The point I want to clear up is this new comparison of cell phones to physical spaces. The argument tends to go like this: "Peoples homes are private but the government can get a warrant to search them. So the government should be able to do the same for Phones."

On the surface that may seems to make sense and I suspect that is why people are buying into it, but the truth is much closer to saying: "Peoples homes are private but the government can get a warrant to search them. So the government should be able to do the same for private conversations."

What the government is seeking is not access to a physical space but rather retroactive access to private conversations. The government has never had the ability in the past to compel you to divulge what you said to your friend last Tuesday. Especially if such might be incriminating.

By wanting all encryption breakable the government is trying to do an end run around your right to remain silent, or plead the 5th, or what ever the equivalent is in your country.

Cell phones are by definition communication devices, not dwellings, not safes, not a place of business. Cell phones store and transmit conversations, which is speech, which has special safe guards when talking privately with another individual.

Yes there are wiretaps and police can get a warrant to get a wiretap. But wiretaps have never been retroactive. Remember it's "You have the right to remain silent,anything you say may be used against you in a court..."

How safe do you feel knowing that by breaking into your phone and having retroactive access to your speech, "anything you say" now includes much of what you said for the last 2, 3, 5 years.

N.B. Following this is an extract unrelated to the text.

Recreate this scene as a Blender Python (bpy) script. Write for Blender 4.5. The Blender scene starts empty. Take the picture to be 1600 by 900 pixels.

Did you have an indiscretion that they can blackmail you with? Did you joke with a friend about robing a bank? Did you talk with someone about the possibility of fudging your taxes a bit? Did you get really drunk after a break-up and text something that could be considered a threat? And on, and on.

One of the reasons that speech is protected is because it is so easy to twist and use against someone. As the famous quote goes "If you give me six lines written by the hand of the most honest of men, I will find something in them which will hang him."

We can not, we must not allow governments and police to have easy unfettered retroactive access to our speech going back years. It removes too many safeguards and tips the balance of power dangerously to the side of the already powerful.

Keep private conversations private. Say No to big brother.


from: My Blog 

Guruprasad L, organictraveller, Sean Tilley, Debacle and 13 others likes this.

Guruprasad L, Iñaki Arenaza, Sarah Elkins, EricxDu and 13 others shared this.

interesting twist, at least in the US, passwords are also considered speech and thus subject to those protections against government coercion, but biometrics, such as fingerprints, are not. So at least here, the police can't force you to give the password to unlock your phone, but they can compel you to unlock it with a fingerprint scanner if that'll work by itself.